Fiskars X11 otherwise. And a bunch of cut-offs of 2x4's and whatnot from remodeling (easy to split and already usually kiln dried :) )
 
I never understand the "old candlewax" suggestions. When I burn candles the wax goes bye-bye. When that candle is gone, then I buy a new one.
 
I never understand the "old candlewax" suggestions. When I burn candles the wax goes bye-bye. When that candle is gone, then I buy a new one.

I know. Earwax and belly button lint sounds like a better fire starter.
 
Earwax, now see, that's something I'm always making more of and haven't a use for!
 
I've been all over the place with kindling. I grew-up using newspaper & cedar kindling (helps to have your own swamp…)
Newspaper now hardly burns.
Since I started scrounging I've used:
Unpainted wood from home/fence demo (good stuff)
Kindling split from whatever I was burning (Slow & annoying to make & never burned that well).
Fatwood (Works okay, not cheap & not easy to light)
Several other fire starters from the box store (none worth the money)
Lightning Nuggets (awesome, like a smaller, lighter super Cedar, but you can't break them smaller. 1/2 Super Cedar is about same price, 1/4 SC saves you 50%)

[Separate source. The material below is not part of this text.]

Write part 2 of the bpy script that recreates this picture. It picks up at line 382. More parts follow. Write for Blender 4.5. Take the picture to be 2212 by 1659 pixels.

Super Cedars (even more awesome, I use 1/4. If the wood is damp I use 1/2)

From all of this I've learned that no matter the method/materials used for starting a fire, the easiest is starting with really dry wood! It almost doesn't matter what you use, when your wood is bone dry it lights off fast & easy.
 
These are my home made kindling convectors, self named. I used trash cans from home depot and drill a few 1/4" holes in the very bottom to allow any water that got in to get out, and 15 1" holes around the top edge and 10 1" holes around the bottom edge. I filled them with debris from the hydraulic splitter and X25. Most of what i put in was fresh cut white/red oak from a log load. The logs were around 55% when i bucked them. I've had the cans sitting in the driveway in full sun since march. This morning i was reading this thread and got curious, ive been using this kindling for a few shoulder burns so i know its realllllly dry, but just how dry. Well it appears we have gotten WAAAYYYYY past equilibrium. I split a few of the larger pieces and found that i'm around 5-8%. My infrared thermometer was telling me the contents were at about 105 degrees late afternoon middle of august........ This stuff is like match light charcoal, i just hold a grill lighter to any bit of it an off it goes.